▶ Task goal:
Only lines with the word "wide" are needed; collect each of them from the listing below.

▶ Given data:
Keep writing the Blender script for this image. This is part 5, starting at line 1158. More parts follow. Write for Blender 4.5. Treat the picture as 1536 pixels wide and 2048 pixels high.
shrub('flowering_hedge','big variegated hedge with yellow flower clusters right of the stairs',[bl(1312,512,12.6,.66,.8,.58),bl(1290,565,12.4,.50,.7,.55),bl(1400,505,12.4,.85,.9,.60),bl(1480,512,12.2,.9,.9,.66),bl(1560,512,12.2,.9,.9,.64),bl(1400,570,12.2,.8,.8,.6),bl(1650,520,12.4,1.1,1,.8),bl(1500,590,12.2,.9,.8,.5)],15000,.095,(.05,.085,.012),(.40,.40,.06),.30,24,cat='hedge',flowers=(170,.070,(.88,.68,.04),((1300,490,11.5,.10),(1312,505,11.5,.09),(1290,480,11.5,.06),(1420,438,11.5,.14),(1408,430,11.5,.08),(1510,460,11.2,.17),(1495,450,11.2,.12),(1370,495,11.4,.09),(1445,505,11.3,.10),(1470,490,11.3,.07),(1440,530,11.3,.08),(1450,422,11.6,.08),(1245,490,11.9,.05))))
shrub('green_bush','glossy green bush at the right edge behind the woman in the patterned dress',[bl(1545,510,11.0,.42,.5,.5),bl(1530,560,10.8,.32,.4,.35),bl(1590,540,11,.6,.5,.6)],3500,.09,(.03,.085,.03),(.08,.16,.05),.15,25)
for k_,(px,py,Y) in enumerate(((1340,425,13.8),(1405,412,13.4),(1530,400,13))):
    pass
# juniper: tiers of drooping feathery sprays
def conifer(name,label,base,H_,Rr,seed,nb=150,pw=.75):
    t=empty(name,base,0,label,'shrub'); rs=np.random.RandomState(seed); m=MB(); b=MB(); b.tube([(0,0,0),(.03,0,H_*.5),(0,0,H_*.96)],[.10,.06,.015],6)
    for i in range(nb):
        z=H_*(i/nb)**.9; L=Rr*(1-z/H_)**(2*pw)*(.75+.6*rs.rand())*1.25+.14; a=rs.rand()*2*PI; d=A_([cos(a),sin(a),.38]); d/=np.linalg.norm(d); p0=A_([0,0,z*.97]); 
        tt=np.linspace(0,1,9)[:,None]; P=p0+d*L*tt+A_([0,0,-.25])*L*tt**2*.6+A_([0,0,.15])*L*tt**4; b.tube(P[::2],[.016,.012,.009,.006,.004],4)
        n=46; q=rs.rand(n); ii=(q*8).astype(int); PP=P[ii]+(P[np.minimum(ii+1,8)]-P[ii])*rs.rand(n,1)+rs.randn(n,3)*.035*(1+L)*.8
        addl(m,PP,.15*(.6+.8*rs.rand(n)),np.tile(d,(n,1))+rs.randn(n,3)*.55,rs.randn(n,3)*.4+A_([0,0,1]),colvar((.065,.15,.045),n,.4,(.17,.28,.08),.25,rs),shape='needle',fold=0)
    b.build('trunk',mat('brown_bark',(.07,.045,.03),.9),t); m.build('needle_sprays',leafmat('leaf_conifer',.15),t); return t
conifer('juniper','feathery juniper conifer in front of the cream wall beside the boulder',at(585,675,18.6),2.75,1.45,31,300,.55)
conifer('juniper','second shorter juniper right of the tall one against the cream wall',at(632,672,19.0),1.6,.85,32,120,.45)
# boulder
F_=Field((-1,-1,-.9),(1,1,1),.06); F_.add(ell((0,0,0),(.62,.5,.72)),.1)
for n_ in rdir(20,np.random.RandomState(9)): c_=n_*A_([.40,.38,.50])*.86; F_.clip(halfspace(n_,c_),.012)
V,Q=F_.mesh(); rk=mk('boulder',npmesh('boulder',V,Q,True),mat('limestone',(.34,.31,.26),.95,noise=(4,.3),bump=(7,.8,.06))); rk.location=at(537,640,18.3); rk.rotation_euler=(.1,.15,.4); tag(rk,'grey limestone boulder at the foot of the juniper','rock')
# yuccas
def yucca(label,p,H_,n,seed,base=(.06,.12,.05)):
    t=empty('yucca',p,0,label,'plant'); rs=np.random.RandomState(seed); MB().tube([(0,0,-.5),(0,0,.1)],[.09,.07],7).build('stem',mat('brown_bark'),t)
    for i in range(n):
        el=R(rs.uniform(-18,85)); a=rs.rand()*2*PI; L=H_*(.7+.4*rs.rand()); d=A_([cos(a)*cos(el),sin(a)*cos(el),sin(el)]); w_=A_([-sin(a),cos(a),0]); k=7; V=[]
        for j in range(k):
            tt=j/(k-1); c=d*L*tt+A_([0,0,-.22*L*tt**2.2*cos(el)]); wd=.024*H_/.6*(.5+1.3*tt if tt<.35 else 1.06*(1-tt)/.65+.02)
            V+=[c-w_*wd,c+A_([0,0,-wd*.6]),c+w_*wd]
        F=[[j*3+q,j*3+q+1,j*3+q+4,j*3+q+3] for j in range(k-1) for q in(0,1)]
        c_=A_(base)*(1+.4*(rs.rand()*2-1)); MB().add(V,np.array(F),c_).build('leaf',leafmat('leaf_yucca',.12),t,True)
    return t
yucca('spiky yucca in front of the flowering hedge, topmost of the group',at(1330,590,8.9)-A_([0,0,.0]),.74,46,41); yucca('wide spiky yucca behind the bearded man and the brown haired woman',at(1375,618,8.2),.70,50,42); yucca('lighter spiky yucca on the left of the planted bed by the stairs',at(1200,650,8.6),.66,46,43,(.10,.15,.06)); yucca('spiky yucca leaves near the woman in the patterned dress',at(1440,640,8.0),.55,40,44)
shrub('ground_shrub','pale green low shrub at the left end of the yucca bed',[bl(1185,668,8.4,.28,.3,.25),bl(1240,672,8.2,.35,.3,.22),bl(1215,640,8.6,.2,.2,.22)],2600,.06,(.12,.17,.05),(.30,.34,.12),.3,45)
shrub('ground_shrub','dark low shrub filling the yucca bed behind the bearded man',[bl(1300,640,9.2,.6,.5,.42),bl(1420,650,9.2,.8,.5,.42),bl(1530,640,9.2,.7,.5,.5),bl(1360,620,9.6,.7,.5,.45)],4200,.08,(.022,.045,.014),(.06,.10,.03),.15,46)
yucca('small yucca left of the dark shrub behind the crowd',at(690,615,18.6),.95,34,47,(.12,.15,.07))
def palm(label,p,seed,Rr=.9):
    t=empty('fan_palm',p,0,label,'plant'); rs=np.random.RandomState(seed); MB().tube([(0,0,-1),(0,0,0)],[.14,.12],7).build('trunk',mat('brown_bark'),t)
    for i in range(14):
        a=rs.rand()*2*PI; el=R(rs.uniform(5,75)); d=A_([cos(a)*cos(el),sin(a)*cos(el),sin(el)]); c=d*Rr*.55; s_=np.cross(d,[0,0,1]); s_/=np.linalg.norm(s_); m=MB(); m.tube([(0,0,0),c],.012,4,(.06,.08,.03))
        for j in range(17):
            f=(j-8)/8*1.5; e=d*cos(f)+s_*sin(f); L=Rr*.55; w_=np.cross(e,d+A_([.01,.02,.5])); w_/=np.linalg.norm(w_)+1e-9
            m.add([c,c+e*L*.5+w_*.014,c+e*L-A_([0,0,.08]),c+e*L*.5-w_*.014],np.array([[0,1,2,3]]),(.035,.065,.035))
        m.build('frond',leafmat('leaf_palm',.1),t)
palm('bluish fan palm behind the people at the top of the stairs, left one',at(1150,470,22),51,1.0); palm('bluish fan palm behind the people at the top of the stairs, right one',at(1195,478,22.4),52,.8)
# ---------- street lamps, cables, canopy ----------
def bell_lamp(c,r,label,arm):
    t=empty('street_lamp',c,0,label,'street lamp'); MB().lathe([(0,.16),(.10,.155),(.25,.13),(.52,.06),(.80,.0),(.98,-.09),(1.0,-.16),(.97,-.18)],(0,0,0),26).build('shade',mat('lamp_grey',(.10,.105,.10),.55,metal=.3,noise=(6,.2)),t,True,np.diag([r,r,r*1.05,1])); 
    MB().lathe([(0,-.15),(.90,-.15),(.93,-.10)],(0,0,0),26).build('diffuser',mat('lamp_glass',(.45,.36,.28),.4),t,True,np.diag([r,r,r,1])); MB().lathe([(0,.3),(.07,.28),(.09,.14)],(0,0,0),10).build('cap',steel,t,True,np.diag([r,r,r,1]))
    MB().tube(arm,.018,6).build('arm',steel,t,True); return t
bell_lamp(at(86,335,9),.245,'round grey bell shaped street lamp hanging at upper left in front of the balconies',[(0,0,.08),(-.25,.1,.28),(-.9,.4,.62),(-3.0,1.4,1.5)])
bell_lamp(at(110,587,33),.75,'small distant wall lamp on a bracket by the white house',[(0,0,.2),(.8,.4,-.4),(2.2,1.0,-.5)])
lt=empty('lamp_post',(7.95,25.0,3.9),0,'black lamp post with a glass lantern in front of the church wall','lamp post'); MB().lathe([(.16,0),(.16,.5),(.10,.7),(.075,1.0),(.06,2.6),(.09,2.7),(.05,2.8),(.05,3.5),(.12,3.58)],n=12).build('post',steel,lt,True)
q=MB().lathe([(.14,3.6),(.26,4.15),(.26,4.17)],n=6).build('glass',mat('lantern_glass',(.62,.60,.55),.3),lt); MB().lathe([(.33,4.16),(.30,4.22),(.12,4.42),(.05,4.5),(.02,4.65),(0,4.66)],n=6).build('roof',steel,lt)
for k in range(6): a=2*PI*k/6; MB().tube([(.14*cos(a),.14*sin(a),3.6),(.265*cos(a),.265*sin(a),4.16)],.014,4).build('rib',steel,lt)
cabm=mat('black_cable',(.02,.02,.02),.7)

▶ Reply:
Keep writing the Blender script for this image. This is part 5, starting at line 1158. More parts follow. Write for Blender 4.5. Treat the picture as 1536 pixels wide and 2048 pixels high.
yucca('spiky yucca in front of the flowering hedge, topmost of the group',at(1330,590,8.9)-A_([0,0,.0]),.74,46,41); yucca('wide spiky yucca behind the bearded man and the brown haired woman',at(1375,618,8.2),.70,50,42); yucca('lighter spiky yucca on the left of the planted bed by the stairs',at(1200,650,8.6),.66,46,43,(.10,.15,.06)); yucca('spiky yucca leaves near the woman in the patterned dress',at(1440,640,8.0),.55,40,44)